Journalist Tony Ortega talks Scientology at ASU lecture

Journalist Tony Ortega lectured on the downtown campus Tuesday night about the investigative book, "The Unbreakable Miss Lovely," on the Church of Scientology. The book was published in May of this year.

“I am just so fascinated by the way they use American ideals, really, as weapons rather than as shields,” Ortega said to a small auditorium at the downtown campus.

Ortega has been following Scientology since 1995, when he wrote an article for the Phoenix New Times on an intervention specialist, Rick Alan Ross, who was locked in a legal battle with the Church of Scientology.

The lecture was part of Barrett, the Honors College's lecture series. Ortega's lecture was titled, "Scientology's Dirty Tricks — Then and Now."

"Developed by L. Ron Hubbard, Scientology is a religion that offers a precise path leading to a complete and certain understanding of one's true spiritual nature and one's relationship to self, family, groups, Mankind, all life forms, the material universe, the spiritual universe and the Supreme Being," Ginny Leason, director of special affairs at the Church of Scientology of Arizona, wrote in an email.

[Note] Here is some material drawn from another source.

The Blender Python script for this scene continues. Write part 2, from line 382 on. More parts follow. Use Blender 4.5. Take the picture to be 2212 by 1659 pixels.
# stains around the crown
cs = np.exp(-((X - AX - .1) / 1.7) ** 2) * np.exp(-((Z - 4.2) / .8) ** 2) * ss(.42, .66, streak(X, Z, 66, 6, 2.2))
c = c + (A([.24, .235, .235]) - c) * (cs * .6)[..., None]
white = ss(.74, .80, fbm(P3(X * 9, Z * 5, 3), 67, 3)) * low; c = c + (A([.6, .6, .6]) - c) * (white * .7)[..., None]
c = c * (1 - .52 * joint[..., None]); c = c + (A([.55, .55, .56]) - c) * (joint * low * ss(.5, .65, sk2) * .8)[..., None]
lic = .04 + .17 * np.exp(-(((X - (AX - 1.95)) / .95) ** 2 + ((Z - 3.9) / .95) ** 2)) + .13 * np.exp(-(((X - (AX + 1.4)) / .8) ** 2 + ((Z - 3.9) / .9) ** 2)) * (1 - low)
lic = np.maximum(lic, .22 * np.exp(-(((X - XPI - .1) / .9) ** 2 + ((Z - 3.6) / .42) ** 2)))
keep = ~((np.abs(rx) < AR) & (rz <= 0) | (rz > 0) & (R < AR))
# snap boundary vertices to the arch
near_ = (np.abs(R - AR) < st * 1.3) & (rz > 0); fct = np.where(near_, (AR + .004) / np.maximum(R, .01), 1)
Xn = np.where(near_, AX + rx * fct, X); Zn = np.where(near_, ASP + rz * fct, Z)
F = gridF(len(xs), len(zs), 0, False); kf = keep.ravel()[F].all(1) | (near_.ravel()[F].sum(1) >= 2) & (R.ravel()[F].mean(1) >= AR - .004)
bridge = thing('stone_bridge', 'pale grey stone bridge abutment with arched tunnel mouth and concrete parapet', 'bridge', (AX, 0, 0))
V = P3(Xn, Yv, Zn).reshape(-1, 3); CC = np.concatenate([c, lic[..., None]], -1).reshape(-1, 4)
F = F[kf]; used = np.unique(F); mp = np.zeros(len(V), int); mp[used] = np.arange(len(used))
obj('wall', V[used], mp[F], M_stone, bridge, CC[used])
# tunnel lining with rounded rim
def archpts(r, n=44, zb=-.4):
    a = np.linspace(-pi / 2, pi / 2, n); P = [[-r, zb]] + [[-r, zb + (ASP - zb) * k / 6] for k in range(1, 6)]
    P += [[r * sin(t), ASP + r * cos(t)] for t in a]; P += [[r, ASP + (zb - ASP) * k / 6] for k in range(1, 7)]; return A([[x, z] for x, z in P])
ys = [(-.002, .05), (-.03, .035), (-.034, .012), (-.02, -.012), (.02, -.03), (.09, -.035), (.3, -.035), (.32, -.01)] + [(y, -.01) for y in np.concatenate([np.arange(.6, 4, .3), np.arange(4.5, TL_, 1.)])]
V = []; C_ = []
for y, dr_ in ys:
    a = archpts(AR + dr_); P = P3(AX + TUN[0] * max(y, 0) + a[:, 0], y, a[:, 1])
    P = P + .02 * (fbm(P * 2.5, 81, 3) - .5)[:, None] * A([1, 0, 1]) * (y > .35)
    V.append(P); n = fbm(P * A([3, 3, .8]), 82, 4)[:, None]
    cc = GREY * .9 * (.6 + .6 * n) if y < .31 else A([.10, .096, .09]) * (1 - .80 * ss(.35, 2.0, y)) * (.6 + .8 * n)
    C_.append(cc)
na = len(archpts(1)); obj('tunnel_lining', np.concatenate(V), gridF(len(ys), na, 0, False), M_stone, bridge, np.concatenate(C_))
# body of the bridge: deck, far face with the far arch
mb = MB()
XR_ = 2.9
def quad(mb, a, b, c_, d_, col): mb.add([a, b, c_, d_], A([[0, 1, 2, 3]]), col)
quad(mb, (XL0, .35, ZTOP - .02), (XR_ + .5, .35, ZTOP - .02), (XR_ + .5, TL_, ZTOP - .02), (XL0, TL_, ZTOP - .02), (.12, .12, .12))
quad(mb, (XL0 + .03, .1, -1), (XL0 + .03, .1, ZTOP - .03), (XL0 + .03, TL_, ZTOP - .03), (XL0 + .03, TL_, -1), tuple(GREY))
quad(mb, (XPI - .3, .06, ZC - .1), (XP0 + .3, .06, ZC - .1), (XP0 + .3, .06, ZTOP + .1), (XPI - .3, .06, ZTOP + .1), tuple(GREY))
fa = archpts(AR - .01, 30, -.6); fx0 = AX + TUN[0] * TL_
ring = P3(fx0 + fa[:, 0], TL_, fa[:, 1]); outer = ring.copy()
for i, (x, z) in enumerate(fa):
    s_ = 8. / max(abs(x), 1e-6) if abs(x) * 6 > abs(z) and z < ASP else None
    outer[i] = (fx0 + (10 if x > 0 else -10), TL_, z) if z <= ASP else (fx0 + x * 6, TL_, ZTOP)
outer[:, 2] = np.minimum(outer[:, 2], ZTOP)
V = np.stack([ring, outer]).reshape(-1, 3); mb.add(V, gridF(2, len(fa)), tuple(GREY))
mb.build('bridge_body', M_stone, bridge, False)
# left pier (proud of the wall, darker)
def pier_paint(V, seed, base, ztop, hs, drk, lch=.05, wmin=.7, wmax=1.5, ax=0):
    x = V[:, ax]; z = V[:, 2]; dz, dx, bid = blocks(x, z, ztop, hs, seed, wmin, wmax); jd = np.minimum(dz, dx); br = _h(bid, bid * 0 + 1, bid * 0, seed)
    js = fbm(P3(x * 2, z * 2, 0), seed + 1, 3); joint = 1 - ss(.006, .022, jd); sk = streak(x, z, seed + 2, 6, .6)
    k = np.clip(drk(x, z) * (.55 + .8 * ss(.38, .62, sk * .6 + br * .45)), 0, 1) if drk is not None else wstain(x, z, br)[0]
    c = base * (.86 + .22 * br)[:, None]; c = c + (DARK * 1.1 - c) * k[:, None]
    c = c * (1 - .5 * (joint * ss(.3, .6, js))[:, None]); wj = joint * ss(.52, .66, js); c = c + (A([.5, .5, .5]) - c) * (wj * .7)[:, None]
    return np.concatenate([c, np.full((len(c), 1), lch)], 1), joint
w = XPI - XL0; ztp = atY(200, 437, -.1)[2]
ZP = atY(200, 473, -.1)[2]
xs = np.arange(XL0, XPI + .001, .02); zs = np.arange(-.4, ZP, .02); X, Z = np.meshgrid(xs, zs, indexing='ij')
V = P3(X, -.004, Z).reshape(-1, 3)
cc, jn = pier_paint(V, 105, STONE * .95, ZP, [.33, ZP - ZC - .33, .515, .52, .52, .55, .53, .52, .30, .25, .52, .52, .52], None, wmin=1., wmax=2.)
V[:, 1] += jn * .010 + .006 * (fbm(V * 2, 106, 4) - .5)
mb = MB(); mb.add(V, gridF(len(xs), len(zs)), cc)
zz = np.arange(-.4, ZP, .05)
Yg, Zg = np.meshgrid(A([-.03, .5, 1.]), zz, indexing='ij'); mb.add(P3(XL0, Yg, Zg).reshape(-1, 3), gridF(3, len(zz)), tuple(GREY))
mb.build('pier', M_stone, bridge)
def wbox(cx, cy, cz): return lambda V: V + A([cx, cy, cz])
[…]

The book chronicles the life of Paulette Cooper, who wrote critically about Scientology in 1971 and was subsequently impacted by what Ortega’s called a “campaign of terror” by the church.

Cooper experienced harassment through the work of what Ortega called the “Guardians Office,” who monitored, followed and infiltrated Cooper’s life for years. Ortega said these members of the Church of Scientology affected Cooper financially, through slander and by framing her for a bomb threat.

Ortega's answer to being critical of Scientology is simple. "We don't like bullies," reads his Q&A-style information page on "The Underground Bunker."

“Reporters who take the time to learn about Scientology usually get it right,” Leason wrote.

Ortega writes about Scientology online on "The Underground Bunker," and is the executive editor of TheLipTV. Previously, he was the editor of "The Village Voice" in New York.

Correction: Due to an editing error, an earlier version of this article misstated the day on which the event took place. It took place on Tuesday night.